Furthermore, and this may sound contrary to any enthusiasm I have, but there’s still no compelling reason to use VR except that it’s new and not yet proven to be successful or otherwise. The Lab hasn’t convinced me that there’s anything I’d seen or experienced that was exclusive to VR, although maybe a bit more engaging. Despite some concepts that were well-adapted, there’s nothing yet that’s tailored to VR as an exclusive event.
In 4 of a proposed 30 demos in The Lab, valve sets some ground rules for ideal VR experiences, and for once, to me, VR kind of makes sense. I’m still highly skeptical of its future, but as an outsider looking in, VR has always been a narrow concept of the head-mounted display to me. It’s easy to see how anyone could get that idea — the headset is the main draw. We’ve had motion controllers for over a decade now, and body tracking has been mulling around on the Kinect for almost just as long.

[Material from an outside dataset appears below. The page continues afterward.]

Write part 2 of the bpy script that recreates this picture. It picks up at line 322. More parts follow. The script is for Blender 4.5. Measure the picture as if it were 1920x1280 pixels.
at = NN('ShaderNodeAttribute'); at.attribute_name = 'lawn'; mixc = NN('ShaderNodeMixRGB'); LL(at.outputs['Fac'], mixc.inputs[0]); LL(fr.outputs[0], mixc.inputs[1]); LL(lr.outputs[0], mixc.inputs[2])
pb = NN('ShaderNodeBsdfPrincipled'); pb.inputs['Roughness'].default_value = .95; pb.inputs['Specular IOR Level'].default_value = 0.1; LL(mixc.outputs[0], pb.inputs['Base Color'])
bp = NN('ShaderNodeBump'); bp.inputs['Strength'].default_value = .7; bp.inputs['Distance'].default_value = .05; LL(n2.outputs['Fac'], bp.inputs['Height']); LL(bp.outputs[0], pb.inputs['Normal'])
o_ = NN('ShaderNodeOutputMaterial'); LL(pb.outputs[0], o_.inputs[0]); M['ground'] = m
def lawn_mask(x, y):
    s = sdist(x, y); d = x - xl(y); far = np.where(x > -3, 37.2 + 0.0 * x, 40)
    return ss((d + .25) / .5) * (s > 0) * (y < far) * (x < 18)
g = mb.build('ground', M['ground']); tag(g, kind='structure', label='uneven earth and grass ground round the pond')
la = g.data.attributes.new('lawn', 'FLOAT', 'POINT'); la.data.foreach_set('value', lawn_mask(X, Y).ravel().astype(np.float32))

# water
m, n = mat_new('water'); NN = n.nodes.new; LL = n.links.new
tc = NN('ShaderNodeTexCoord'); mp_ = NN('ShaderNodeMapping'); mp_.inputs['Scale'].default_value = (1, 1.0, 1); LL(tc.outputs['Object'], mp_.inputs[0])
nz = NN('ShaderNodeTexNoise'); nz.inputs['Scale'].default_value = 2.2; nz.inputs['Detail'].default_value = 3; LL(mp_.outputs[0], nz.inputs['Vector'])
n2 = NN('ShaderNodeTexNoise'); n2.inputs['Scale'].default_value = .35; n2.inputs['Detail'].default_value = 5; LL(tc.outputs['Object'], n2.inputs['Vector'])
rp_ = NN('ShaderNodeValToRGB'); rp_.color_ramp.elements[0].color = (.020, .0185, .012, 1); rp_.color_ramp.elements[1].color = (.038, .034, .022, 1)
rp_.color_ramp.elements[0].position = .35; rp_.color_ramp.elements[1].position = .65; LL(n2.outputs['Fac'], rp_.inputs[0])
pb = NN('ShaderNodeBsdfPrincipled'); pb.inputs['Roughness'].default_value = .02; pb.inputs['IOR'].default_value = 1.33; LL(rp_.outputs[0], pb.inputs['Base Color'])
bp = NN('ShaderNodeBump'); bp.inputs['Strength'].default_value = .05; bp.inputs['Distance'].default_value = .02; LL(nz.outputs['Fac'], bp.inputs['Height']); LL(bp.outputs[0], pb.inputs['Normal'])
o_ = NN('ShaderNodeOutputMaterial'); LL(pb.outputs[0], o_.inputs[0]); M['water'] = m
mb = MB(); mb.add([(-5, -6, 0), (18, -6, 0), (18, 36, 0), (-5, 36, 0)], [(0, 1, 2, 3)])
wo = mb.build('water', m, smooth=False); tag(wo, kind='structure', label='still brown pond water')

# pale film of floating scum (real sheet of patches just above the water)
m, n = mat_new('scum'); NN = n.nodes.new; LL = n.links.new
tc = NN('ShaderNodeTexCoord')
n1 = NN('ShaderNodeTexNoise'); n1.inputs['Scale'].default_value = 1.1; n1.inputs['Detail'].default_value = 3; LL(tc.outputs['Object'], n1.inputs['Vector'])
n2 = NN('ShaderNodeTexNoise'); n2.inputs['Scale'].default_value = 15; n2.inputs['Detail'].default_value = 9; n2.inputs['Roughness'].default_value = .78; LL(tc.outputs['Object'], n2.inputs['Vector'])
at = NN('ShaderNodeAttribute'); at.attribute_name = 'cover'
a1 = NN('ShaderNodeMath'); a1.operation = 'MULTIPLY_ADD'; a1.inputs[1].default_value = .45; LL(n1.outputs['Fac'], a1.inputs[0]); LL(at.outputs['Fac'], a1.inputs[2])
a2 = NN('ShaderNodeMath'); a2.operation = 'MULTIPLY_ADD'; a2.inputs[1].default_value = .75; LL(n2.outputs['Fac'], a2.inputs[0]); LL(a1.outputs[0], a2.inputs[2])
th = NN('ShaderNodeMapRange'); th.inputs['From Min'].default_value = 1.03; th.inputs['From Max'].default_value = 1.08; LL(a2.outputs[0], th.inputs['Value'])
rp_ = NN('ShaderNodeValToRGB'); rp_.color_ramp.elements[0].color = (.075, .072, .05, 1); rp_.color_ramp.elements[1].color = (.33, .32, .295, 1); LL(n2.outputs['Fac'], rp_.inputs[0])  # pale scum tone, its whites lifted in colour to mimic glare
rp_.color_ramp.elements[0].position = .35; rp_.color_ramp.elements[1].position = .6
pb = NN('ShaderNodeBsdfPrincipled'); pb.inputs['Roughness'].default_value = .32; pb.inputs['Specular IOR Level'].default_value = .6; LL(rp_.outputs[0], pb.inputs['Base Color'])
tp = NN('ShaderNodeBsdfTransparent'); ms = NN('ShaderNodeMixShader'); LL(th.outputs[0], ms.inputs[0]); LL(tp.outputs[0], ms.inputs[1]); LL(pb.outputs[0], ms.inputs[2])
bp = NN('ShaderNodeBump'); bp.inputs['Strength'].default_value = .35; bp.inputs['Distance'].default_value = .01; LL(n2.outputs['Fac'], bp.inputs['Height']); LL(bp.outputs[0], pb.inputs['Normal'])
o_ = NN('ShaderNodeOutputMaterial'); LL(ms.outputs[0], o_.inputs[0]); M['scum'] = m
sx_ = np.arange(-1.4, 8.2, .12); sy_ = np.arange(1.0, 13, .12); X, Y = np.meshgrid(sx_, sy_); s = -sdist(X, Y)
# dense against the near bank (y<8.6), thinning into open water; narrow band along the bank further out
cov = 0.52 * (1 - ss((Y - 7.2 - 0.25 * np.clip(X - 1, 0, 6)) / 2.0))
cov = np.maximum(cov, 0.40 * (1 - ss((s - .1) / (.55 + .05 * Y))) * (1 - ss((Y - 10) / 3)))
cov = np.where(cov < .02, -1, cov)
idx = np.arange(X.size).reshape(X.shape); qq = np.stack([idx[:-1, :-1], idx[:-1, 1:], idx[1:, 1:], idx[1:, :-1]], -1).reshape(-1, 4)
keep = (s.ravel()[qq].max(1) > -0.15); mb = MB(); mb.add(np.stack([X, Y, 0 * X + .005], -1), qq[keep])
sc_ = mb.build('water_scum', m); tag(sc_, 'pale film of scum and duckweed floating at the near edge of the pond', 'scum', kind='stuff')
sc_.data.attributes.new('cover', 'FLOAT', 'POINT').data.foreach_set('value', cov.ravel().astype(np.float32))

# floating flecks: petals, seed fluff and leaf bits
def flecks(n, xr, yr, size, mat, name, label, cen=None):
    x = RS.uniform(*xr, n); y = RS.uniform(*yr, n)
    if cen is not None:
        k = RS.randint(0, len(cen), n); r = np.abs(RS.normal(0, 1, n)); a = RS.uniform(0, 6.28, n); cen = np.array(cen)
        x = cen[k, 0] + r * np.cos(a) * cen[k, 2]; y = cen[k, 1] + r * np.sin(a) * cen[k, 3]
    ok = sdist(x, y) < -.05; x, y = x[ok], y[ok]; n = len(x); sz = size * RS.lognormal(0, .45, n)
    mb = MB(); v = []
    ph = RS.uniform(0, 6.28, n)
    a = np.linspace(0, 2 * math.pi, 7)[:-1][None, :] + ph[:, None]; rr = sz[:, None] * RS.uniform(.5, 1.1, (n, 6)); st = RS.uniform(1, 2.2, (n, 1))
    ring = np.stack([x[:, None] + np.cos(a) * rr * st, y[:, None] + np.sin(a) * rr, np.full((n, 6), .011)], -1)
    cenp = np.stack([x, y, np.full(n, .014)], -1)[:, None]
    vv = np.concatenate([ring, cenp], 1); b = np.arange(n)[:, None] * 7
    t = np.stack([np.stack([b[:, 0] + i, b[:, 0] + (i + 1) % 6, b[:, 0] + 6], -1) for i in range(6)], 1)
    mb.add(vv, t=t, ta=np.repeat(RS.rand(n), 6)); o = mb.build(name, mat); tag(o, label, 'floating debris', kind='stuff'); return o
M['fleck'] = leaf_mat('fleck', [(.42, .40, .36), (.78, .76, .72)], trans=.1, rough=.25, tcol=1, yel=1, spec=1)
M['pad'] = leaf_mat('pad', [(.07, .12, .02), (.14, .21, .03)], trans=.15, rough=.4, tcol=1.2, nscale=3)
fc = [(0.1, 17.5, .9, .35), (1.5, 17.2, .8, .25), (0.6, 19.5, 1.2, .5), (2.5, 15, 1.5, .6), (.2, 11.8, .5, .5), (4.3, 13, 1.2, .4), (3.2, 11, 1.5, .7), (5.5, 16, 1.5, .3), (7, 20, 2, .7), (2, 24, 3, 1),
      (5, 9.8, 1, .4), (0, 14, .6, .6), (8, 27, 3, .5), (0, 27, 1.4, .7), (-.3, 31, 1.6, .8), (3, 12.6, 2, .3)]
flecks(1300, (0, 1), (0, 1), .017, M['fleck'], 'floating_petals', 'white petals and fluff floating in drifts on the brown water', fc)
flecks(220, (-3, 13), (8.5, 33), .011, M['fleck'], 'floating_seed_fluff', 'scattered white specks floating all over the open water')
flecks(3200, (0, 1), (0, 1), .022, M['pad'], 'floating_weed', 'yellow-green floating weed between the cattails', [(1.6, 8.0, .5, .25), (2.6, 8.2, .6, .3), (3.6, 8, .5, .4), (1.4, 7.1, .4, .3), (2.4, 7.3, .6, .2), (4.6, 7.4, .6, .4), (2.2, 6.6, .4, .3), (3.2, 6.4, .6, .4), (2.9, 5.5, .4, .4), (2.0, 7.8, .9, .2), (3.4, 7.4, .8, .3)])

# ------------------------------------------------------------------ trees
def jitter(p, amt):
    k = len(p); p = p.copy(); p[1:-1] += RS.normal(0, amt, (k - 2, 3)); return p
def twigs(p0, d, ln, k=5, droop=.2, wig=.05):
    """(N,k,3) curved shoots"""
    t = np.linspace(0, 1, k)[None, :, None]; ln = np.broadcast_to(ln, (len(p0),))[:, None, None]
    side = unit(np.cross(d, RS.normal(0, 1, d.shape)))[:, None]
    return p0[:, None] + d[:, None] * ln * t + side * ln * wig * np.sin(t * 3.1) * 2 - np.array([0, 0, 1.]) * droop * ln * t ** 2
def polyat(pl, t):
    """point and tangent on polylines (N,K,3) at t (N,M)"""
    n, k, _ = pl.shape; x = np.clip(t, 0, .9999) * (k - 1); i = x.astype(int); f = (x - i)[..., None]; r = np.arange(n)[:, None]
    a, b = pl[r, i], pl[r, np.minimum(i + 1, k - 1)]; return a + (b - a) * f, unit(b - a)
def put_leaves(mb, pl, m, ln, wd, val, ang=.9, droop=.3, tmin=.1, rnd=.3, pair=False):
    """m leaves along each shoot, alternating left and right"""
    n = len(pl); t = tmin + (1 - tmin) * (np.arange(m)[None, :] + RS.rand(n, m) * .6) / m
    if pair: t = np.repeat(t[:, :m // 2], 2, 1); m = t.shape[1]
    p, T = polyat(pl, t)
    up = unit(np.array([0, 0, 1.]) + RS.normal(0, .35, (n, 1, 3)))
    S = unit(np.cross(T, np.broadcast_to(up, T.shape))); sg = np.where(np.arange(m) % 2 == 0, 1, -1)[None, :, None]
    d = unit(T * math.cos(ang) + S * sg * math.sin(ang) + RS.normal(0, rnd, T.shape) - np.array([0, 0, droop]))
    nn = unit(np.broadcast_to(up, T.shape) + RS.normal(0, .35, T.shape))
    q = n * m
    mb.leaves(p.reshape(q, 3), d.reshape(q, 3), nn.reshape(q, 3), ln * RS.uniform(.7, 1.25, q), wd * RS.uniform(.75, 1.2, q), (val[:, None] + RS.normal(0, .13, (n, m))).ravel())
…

What Valve understands is that VR is a sum of parts, between the HMD, having control in a full range of motion, and tracking the hardware with a camera system. It’s easy to read the list of bundled items in what folks will find with a VR headset, but taking the big picture and designing for that will continue to elude what seems to be a majority of developers. Unlike the industry in 2005, however, the exploration of VR is a more collaborative process than the quick cash mentality of motion controls. We can hope that issues are sorted out more easily in that regard.
What impresses me about The Lab is Valve’s capacity to think outside the box while pioneering technology at the same time. They’re also not afraid to acknowledge that people are stupid and lazy, and accommodating that with methods such as quick-snapping digital items and not going too high-concept with concepts. My optimism could just be from a demo that’s more thoughtful than rushed, for once. Maybe the process is self-evident, as Nintendo best ushered motion controls in and out of the industry’s wheelhouse by being the creator themselves. Just as Wii Sports plotted a course for motion controls, Valve’s Lab on HTC Vive is the best candidate for VR 101.